Dionne Bromfield adopts the Motown sound
Dionne Bromfield adopts the Motown sound

This week, Dionne Bromfield, who is only 15, launches her second album. At least her godmother Amy Winehouse can advise her on the pitfalls of fame ... or maybe not.

You could not call the album substantial. After all, how much emotional depth can a 15-year-old pour into a song? Bromfield’s voice is extremely good — too good, in fact. A little like when Joss Stone emerged from Devon at the same age to do a very good impersonation of a 50-year-old black woman from New Orleans, you wonder where this is all coming from. Bromfield sounds like one of Motown’s 1960s stable of stars, and however much she may have a genuine love for this kind of music, you sense the hidden hand of marketing men hovering over the album.

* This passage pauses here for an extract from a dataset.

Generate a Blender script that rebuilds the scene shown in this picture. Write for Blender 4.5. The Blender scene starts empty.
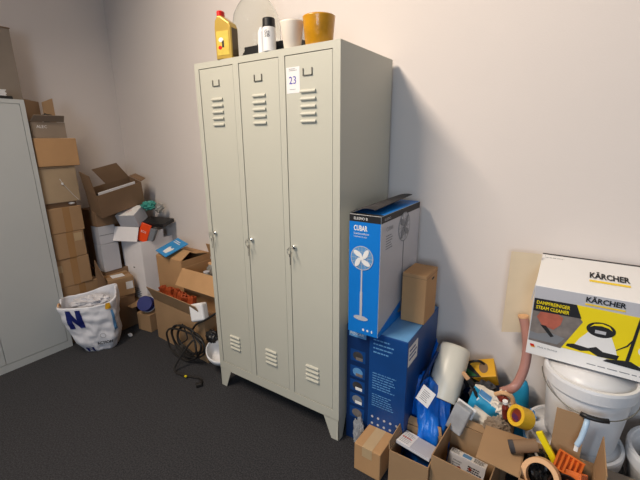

For the casual fan looking for undemanding, polished music, this probably doesn’t matter. But for those of us who want to feel that an album reflects a singer’s reality, adult contemporary soul songs sound strange when they come from a 15-year-old. “When the tears roll down my face, only you can make it better,” she sings with the sultry sophistication of Minnie Ripperton on Too Soon to Call It Love, to which you want to ask: really? Shouldn’t she be hassling her mum for a new phone, rather than eulogising a boy who smells of Lynx deodorant and old socks?

Bromfield’s sound seems like a conduit for other people’s ideas. You hope that if she’s still doing this at the ripe old age of 20, she’ll have found a voice that is more her own.